● Source excerpt:
-- Start --
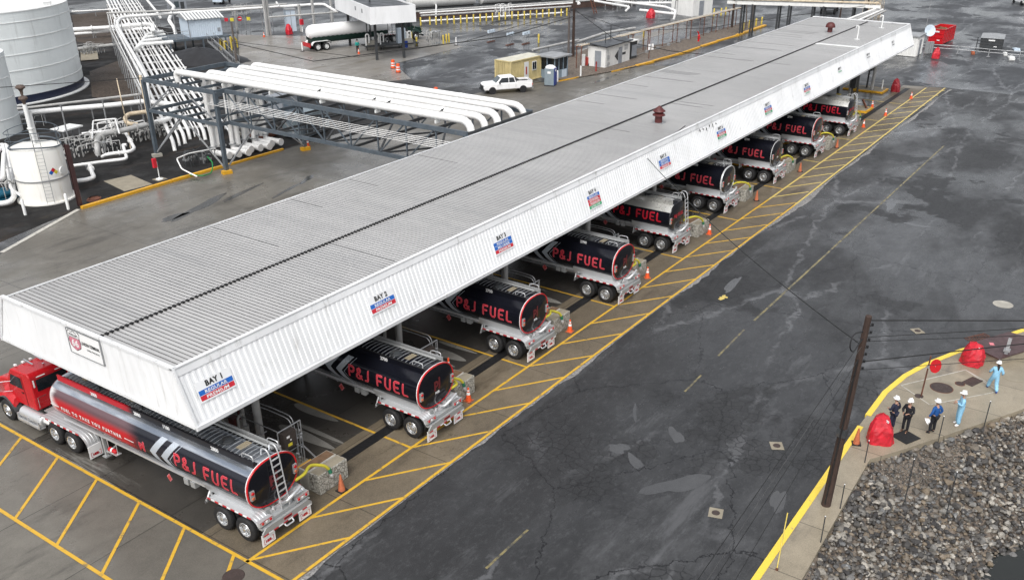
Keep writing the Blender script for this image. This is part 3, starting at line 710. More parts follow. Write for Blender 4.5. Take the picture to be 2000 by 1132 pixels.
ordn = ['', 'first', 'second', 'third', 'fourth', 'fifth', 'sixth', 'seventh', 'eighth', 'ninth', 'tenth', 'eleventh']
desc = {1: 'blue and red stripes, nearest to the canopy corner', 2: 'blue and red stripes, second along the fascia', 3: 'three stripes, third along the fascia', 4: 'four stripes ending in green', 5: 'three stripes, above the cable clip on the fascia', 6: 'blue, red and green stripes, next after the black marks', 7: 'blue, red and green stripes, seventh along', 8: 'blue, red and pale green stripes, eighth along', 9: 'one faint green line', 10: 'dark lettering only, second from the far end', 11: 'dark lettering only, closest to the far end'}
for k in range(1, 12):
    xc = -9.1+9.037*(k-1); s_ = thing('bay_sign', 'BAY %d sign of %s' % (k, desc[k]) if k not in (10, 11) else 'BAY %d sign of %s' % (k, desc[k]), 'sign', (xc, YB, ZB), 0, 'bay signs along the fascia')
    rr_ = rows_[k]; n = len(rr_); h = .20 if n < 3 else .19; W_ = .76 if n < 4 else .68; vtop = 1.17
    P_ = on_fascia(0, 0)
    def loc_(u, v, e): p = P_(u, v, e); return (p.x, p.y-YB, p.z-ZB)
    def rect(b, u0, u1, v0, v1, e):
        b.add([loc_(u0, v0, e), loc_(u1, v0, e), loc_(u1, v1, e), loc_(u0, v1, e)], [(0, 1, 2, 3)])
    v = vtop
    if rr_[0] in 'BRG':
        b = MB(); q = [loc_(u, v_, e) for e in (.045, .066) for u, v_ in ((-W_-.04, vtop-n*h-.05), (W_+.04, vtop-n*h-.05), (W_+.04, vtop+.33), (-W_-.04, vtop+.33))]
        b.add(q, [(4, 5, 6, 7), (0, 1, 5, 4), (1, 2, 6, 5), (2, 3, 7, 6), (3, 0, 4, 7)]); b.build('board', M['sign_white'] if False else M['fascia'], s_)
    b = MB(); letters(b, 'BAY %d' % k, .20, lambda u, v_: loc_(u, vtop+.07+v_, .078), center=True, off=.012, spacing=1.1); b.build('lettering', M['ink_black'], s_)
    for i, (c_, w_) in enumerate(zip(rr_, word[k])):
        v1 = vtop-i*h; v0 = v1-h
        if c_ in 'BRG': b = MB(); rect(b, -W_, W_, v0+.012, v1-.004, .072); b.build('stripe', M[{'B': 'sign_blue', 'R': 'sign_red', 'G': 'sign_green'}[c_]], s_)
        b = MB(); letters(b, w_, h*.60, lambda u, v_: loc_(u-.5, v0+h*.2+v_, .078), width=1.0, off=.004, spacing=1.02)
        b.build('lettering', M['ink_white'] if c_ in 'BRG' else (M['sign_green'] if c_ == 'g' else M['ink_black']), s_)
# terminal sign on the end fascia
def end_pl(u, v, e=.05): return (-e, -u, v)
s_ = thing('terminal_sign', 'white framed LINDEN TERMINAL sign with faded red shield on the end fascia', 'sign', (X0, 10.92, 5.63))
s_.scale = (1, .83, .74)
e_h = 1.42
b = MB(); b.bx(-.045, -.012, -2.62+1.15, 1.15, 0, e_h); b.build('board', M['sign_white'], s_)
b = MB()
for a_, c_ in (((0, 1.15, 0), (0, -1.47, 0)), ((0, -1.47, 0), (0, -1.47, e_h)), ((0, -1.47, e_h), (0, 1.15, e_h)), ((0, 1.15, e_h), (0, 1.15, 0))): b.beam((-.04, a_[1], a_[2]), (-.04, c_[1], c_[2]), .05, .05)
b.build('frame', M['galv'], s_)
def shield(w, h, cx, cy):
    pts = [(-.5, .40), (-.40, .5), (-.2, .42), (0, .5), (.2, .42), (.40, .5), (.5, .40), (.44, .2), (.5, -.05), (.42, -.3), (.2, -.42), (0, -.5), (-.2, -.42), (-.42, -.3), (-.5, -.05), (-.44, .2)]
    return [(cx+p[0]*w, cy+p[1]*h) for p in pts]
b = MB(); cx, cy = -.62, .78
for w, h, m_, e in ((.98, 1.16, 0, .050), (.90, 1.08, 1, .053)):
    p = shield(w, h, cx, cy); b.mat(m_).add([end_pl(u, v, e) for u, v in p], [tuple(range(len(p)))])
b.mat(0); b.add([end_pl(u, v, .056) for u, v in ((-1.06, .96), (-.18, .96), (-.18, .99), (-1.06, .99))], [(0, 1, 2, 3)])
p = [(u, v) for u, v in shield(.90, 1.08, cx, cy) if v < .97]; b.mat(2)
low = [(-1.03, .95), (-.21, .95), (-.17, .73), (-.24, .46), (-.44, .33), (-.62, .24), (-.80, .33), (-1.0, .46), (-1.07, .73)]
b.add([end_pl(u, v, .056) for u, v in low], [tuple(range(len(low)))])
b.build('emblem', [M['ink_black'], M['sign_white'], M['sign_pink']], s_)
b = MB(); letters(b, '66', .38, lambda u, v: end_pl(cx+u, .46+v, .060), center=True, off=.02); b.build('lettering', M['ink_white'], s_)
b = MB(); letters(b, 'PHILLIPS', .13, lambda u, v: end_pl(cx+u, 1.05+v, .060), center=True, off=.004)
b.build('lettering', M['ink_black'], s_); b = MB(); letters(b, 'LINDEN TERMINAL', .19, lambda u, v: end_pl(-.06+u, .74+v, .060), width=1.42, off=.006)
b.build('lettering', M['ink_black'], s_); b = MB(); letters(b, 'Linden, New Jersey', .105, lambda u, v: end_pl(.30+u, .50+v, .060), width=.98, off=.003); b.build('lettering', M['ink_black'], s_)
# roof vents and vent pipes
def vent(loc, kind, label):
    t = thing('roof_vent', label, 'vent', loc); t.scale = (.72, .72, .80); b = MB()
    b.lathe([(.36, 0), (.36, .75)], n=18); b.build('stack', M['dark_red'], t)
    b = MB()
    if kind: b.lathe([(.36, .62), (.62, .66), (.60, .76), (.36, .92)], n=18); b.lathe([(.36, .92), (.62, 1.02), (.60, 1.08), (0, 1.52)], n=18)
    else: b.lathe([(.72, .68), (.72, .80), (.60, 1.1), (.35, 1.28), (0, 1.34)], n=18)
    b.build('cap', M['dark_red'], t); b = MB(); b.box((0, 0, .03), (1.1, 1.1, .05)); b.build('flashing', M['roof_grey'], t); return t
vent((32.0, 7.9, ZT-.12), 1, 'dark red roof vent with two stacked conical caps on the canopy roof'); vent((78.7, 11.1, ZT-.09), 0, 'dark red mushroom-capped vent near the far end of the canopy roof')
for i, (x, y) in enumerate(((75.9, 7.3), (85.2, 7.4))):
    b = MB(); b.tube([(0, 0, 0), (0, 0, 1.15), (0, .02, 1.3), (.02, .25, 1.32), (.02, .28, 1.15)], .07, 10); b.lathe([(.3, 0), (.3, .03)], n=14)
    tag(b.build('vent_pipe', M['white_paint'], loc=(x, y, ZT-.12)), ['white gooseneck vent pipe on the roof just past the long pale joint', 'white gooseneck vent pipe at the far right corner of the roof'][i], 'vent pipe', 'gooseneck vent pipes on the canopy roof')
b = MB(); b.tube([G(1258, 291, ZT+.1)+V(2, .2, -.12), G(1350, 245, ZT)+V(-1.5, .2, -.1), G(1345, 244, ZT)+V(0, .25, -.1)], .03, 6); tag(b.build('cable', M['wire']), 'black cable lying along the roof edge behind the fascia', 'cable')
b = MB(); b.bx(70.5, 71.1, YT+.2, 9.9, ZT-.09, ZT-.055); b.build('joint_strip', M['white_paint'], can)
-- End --
● Problem requirements:
Write out the full listing verbatim, excluding its pictures.

● Solved problem:
Keep writing the Blender script for this image. This is part 3, starting at line 710. More parts follow. Write for Blender 4.5. Take the picture to be 2000 by 1132 pixels.
ordn = ['', 'first', 'second', 'third', 'fourth', 'fifth', 'sixth', 'seventh', 'eighth', 'ninth', 'tenth', 'eleventh']
desc = {1: 'blue and red stripes, nearest to the canopy corner', 2: 'blue and red stripes, second along the fascia', 3: 'three stripes, third along the fascia', 4: 'four stripes ending in green', 5: 'three stripes, above the cable clip on the fascia', 6: 'blue, red and green stripes, next after the black marks', 7: 'blue, red and green stripes, seventh along', 8: 'blue, red and pale green stripes, eighth along', 9: 'one faint green line', 10: 'dark lettering only, second from the far end', 11: 'dark lettering only, closest to the far end'}
for k in range(1, 12):
    xc = -9.1+9.037*(k-1); s_ = thing('bay_sign', 'BAY %d sign of %s' % (k, desc[k]) if k not in (10, 11) else 'BAY %d sign of %s' % (k, desc[k]), 'sign', (xc, YB, ZB), 0, 'bay signs along the fascia')
    rr_ = rows_[k]; n = len(rr_); h = .20 if n < 3 else .19; W_ = .76 if n < 4 else .68; vtop = 1.17
    P_ = on_fascia(0, 0)
    def loc_(u, v, e): p = P_(u, v, e); return (p.x, p.y-YB, p.z-ZB)
    def rect(b, u0, u1, v0, v1, e):
        b.add([loc_(u0, v0, e), loc_(u1, v0, e), loc_(u1, v1, e), loc_(u0, v1, e)], [(0, 1, 2, 3)])
    v = vtop
    if rr_[0] in 'BRG':
        b = MB(); q = [loc_(u, v_, e) for e in (.045, .066) for u, v_ in ((-W_-.04, vtop-n*h-.05), (W_+.04, vtop-n*h-.05), (W_+.04, vtop+.33), (-W_-.04, vtop+.33))]
        b.add(q, [(4, 5, 6, 7), (0, 1, 5, 4), (1, 2, 6, 5), (2, 3, 7, 6), (3, 0, 4, 7)]); b.build('board', M['sign_white'] if False else M['fascia'], s_)
    b = MB(); letters(b, 'BAY %d' % k, .20, lambda u, v_: loc_(u, vtop+.07+v_, .078), center=True, off=.012, spacing=1.1); b.build('lettering', M['ink_black'], s_)
    for i, (c_, w_) in enumerate(zip(rr_, word[k])):
        v1 = vtop-i*h; v0 = v1-h
        if c_ in 'BRG': b = MB(); rect(b, -W_, W_, v0+.012, v1-.004, .072); b.build('stripe', M[{'B': 'sign_blue', 'R': 'sign_red', 'G': 'sign_green'}[c_]], s_)
        b = MB(); letters(b, w_, h*.60, lambda u, v_: loc_(u-.5, v0+h*.2+v_, .078), width=1.0, off=.004, spacing=1.02)
        b.build('lettering', M['ink_white'] if c_ in 'BRG' else (M['sign_green'] if c_ == 'g' else M['ink_black']), s_)
# terminal sign on the end fascia
def end_pl(u, v, e=.05): return (-e, -u, v)
s_ = thing('terminal_sign', 'white framed LINDEN TERMINAL sign with faded red shield on the end fascia', 'sign', (X0, 10.92, 5.63))
s_.scale = (1, .83, .74)
e_h = 1.42
b = MB(); b.bx(-.045, -.012, -2.62+1.15, 1.15, 0, e_h); b.build('board', M['sign_white'], s_)
b = MB()
for a_, c_ in (((0, 1.15, 0), (0, -1.47, 0)), ((0, -1.47, 0), (0, -1.47, e_h)), ((0, -1.47, e_h), (0, 1.15, e_h)), ((0, 1.15, e_h), (0, 1.15, 0))): b.beam((-.04, a_[1], a_[2]), (-.04, c_[1], c_[2]), .05, .05)
b.build('frame', M['galv'], s_)
def shield(w, h, cx, cy):
    pts = [(-.5, .40), (-.40, .5), (-.2, .42), (0, .5), (.2, .42), (.40, .5), (.5, .40), (.44, .2), (.5, -.05), (.42, -.3), (.2, -.42), (0, -.5), (-.2, -.42), (-.42, -.3), (-.5, -.05), (-.44, .2)]
    return [(cx+p[0]*w, cy+p[1]*h) for p in pts]
b = MB(); cx, cy = -.62, .78
for w, h, m_, e in ((.98, 1.16, 0, .050), (.90, 1.08, 1, .053)):
    p = shield(w, h, cx, cy); b.mat(m_).add([end_pl(u, v, e) for u, v in p], [tuple(range(len(p)))])
b.mat(0); b.add([end_pl(u, v, .056) for u, v in ((-1.06, .96), (-.18, .96), (-.18, .99), (-1.06, .99))], [(0, 1, 2, 3)])
p = [(u, v) for u, v in shield(.90, 1.08, cx, cy) if v < .97]; b.mat(2)
low = [(-1.03, .95), (-.21, .95), (-.17, .73), (-.24, .46), (-.44, .33), (-.62, .24), (-.80, .33), (-1.0, .46), (-1.07, .73)]
b.add([end_pl(u, v, .056) for u, v in low], [tuple(range(len(low)))])
b.build('emblem', [M['ink_black'], M['sign_white'], M['sign_pink']], s_)
b = MB(); letters(b, '66', .38, lambda u, v: end_pl(cx+u, .46+v, .060), center=True, off=.02); b.build('lettering', M['ink_white'], s_)
b = MB(); letters(b, 'PHILLIPS', .13, lambda u, v: end_pl(cx+u, 1.05+v, .060), center=True, off=.004)
b.build('lettering', M['ink_black'], s_); b = MB(); letters(b, 'LINDEN TERMINAL', .19, lambda u, v: end_pl(-.06+u, .74+v, .060), width=1.42, off=.006)
b.build('lettering', M['ink_black'], s_); b = MB(); letters(b, 'Linden, New Jersey', .105, lambda u, v: end_pl(.30+u, .50+v, .060), width=.98, off=.003); b.build('lettering', M['ink_black'], s_)
# roof vents and vent pipes
def vent(loc, kind, label):
    t = thing('roof_vent', label, 'vent', loc); t.scale = (.72, .72, .80); b = MB()
    b.lathe([(.36, 0), (.36, .75)], n=18); b.build('stack', M['dark_red'], t)
    b = MB()
    if kind: b.lathe([(.36, .62), (.62, .66), (.60, .76), (.36, .92)], n=18); b.lathe([(.36, .92), (.62, 1.02), (.60, 1.08), (0, 1.52)], n=18)
    else: b.lathe([(.72, .68), (.72, .80), (.60, 1.1), (.35, 1.28), (0, 1.34)], n=18)
    b.build('cap', M['dark_red'], t); b = MB(); b.box((0, 0, .03), (1.1, 1.1, .05)); b.build('flashing', M['roof_grey'], t); return t
vent((32.0, 7.9, ZT-.12), 1, 'dark red roof vent with two stacked conical caps on the canopy roof'); vent((78.7, 11.1, ZT-.09), 0, 'dark red mushroom-capped vent near the far end of the canopy roof')
for i, (x, y) in enumerate(((75.9, 7.3), (85.2, 7.4))):
    b = MB(); b.tube([(0, 0, 0), (0, 0, 1.15), (0, .02, 1.3), (.02, .25, 1.32), (.02, .28, 1.15)], .07, 10); b.lathe([(.3, 0), (.3, .03)], n=14)
    tag(b.build('vent_pipe', M['white_paint'], loc=(x, y, ZT-.12)), ['white gooseneck vent pipe on the roof just past the long pale joint', 'white gooseneck vent pipe at the far right corner of the roof'][i], 'vent pipe', 'gooseneck vent pipes on the canopy roof')
b = MB(); b.tube([G(1258, 291, ZT+.1)+V(2, .2, -.12), G(1350, 245, ZT)+V(-1.5, .2, -.1), G(1345, 244, ZT)+V(0, .25, -.1)], .03, 6); tag(b.build('cable', M['wire']), 'black cable lying along the roof edge behind the fascia', 'cable')
b = MB(); b.bx(70.5, 71.1, YT+.2, 9.9, ZT-.09, ZT-.055); b.build('joint_strip', M['white_paint'], can)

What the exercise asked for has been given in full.